Tavukçu; Ahi Evran’ın ticaret zekâsı ve teşkilatçılığı ile Yunus Emre ve Hacı Bektaş Veli’nin ruha/gönle hitap etmesi ile yaşadıkları dönemde öne çıkan isimler olduğunu belirterek Üç Alperen’in kendilerinden sonra gelen insanlar üzerindeki sirayetlerine bilhassa şairler üzerinde bıraktıkları etkilere değindi.  Milletin mukaddesatını da ilgilendiren bu üç önemli ismin eserlerinin tahrif edilmeden aslına uygun bir şekilde yorumlanması gerektiğinin altını çizdi. 

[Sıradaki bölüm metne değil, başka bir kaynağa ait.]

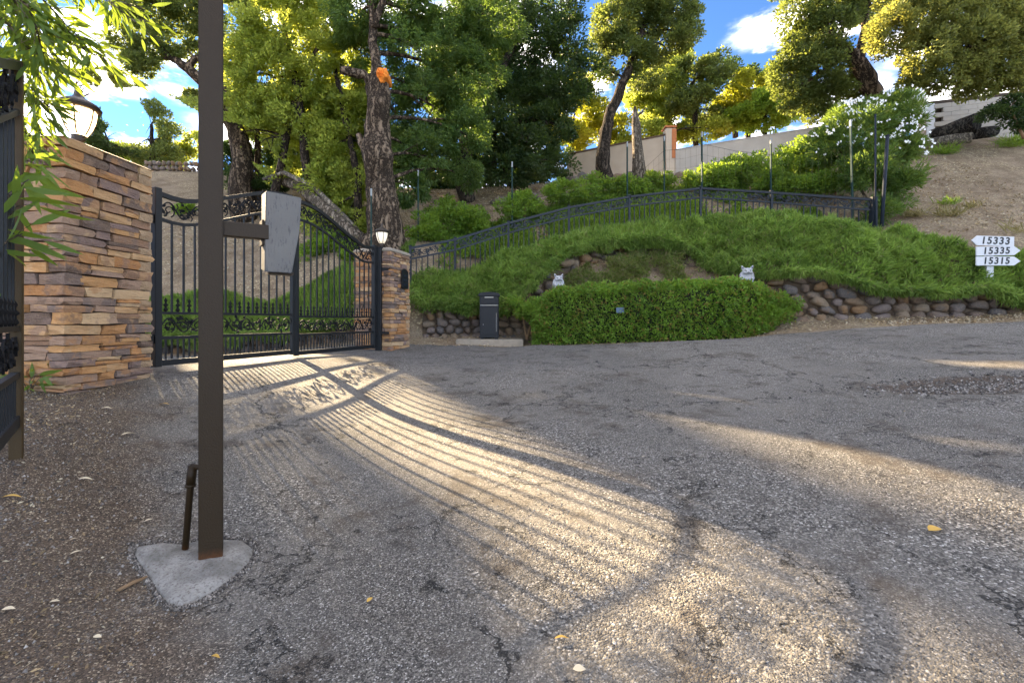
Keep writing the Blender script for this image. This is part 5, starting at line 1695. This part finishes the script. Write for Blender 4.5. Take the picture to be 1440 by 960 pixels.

Köksal, Üç Alperen çerçevesinde üniversitelerin yıl boyunca yaptığı etkinliklere, bakanlıkların yapması gereken iş ve işlemlere, Yunus Emre Enstitüsü’nün kurulmasının önemine ve yapılan tüm etkinliklerin bilgi bankası niteliğinde arşivlenmesinin önemine değinirken Tavukçu da Azerbaycan’da yapılan çalışmalara, medya ve sanat çerçevesinde yapılması gereken oyun ve sinema etkinliklerine, eğitimde Yunus Emre’nin bulunması gereken konum gibi pek hususa dikkat çekti.

Program, soru-cevap bölümünün ardından panel yöneticisi Prof. Dr. Salahaddin Bekki’nin değerlendirme konuşması ve Üniversitemiz Fen Edebiyat Fakültesi Dekanı Prof. Dr. M. Fatih Kanter’in teşekkür konuşması ile sona erdi.